Which lines of the records contain "Python"? Collect every one of them.

**SUPPLIED RECORDS**.

__________________________________________________

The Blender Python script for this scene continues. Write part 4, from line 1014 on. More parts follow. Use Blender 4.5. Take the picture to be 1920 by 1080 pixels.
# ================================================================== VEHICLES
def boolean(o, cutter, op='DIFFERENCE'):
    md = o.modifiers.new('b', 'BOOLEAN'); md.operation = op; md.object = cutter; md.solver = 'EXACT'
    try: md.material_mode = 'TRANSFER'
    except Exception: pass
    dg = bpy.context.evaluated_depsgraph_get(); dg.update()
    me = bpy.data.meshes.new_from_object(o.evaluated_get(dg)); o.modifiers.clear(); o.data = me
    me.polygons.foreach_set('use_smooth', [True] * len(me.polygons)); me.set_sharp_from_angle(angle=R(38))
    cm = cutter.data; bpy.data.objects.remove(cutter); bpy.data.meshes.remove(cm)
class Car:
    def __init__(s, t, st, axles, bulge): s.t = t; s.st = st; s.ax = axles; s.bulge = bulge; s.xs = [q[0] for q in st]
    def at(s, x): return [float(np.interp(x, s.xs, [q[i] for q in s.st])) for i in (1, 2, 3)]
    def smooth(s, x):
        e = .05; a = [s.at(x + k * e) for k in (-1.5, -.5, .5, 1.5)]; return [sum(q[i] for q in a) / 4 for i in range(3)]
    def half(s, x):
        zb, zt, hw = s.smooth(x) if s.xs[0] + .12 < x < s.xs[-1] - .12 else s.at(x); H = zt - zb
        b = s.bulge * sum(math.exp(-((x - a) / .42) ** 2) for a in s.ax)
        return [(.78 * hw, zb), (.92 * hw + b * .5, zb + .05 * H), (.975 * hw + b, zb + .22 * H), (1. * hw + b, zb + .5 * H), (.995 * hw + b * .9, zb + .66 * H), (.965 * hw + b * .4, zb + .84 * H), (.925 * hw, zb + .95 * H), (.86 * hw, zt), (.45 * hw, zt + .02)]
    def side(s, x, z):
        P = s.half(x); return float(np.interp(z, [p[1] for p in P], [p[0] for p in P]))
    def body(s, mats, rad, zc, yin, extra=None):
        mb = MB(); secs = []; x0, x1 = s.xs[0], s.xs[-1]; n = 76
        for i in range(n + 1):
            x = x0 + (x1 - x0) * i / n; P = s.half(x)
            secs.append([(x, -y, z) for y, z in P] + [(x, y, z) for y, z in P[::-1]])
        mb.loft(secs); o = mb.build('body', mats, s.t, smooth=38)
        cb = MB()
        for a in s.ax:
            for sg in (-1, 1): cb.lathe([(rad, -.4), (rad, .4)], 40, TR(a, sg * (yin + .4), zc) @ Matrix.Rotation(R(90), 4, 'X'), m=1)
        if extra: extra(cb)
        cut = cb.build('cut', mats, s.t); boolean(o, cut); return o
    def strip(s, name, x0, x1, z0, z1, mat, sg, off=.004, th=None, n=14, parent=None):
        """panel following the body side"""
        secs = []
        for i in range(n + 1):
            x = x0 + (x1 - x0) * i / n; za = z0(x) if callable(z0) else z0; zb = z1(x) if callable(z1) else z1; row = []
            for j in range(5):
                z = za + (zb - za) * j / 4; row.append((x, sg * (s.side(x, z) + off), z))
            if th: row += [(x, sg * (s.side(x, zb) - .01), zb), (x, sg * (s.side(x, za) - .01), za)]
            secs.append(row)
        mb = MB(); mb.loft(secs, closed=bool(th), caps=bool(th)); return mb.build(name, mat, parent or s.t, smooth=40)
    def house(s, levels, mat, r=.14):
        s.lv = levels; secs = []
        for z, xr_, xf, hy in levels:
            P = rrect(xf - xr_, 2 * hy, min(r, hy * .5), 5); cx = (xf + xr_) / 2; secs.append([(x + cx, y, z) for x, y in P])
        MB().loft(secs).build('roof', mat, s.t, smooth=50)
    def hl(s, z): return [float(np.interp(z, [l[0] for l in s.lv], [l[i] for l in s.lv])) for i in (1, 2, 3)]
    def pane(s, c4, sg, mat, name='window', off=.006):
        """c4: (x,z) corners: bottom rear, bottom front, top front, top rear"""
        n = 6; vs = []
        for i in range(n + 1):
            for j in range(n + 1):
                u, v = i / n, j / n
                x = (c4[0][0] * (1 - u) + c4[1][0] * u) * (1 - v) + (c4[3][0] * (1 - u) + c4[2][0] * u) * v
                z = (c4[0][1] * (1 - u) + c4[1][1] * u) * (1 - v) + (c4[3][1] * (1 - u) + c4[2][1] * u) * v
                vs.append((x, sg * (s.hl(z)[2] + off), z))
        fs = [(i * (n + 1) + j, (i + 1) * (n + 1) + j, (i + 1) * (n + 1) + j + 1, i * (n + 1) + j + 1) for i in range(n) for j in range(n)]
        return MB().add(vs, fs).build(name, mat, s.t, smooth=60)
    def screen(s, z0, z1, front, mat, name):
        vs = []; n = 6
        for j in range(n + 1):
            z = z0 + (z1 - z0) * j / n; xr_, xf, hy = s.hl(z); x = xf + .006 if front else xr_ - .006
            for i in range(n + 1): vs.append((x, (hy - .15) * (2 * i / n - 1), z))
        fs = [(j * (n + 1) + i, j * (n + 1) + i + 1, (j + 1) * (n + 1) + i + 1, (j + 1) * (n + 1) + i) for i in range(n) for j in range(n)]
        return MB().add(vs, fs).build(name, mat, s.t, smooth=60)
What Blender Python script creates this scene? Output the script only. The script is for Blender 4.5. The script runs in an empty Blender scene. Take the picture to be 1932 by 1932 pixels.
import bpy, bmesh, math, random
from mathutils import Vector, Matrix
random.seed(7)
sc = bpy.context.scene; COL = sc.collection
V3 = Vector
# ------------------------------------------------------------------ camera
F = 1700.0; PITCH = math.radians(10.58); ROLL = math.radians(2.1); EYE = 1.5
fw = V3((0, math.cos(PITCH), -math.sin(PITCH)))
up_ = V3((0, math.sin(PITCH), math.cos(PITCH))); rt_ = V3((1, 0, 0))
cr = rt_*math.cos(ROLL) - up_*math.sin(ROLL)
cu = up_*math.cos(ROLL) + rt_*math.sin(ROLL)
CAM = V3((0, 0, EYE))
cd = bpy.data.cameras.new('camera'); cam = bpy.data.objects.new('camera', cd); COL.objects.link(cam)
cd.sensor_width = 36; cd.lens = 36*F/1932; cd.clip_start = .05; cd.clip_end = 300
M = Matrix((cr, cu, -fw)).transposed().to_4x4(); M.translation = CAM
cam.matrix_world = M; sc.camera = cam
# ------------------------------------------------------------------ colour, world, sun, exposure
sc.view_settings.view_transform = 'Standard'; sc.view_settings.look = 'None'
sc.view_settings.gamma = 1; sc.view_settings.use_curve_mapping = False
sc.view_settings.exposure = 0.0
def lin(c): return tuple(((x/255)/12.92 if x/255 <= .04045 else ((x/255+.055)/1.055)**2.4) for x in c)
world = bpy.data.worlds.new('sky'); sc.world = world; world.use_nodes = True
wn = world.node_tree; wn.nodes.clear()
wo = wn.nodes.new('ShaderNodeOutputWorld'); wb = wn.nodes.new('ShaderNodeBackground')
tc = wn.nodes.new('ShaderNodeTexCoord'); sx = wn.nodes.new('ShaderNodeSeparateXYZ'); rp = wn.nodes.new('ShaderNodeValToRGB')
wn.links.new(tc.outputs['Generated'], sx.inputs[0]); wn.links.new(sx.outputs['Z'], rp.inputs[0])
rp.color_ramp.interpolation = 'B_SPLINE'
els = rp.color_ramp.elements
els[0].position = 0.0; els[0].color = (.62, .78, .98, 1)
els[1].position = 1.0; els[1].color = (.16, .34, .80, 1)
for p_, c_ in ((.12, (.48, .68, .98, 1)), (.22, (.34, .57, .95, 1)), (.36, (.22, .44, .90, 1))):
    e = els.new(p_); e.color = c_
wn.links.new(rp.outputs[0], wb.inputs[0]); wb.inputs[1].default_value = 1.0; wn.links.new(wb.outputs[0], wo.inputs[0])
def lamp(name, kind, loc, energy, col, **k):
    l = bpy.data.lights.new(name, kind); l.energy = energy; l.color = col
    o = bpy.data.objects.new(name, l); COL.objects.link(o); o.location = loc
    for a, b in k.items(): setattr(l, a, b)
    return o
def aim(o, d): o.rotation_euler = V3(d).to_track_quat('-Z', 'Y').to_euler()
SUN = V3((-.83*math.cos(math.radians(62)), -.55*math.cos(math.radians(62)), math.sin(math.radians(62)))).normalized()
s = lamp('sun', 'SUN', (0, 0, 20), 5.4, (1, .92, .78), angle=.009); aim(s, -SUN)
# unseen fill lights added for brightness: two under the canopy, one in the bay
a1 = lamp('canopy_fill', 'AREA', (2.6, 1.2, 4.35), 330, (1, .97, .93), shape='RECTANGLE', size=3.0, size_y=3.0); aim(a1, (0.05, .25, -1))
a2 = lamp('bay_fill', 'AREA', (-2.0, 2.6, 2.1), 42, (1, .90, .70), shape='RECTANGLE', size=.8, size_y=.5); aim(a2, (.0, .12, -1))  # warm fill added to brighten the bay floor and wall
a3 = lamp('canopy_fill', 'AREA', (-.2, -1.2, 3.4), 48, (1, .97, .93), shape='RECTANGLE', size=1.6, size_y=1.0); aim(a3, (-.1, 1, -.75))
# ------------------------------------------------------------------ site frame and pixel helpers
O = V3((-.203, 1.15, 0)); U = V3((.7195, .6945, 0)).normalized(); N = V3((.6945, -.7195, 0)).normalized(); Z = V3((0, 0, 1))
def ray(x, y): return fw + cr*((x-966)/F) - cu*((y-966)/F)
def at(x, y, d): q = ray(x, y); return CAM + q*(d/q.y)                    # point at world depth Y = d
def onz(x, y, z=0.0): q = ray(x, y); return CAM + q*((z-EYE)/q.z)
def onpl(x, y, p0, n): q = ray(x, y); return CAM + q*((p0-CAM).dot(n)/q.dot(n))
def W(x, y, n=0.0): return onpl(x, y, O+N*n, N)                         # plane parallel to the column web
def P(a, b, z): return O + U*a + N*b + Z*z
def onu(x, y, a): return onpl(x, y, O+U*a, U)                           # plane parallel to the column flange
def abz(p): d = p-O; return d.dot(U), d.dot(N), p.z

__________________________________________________

**RESULT OF THIS TASK**.
The Blender Python script for this scene continues. Write part 4, from line 1014 on. More parts follow. Use Blender 4.5. Take the picture to be 1920 by 1080 pixels.
What Blender Python script creates this scene? Output the script only. The script is for Blender 4.5. The script runs in an empty Blender scene. Take the picture to be 1932 by 1932 pixels.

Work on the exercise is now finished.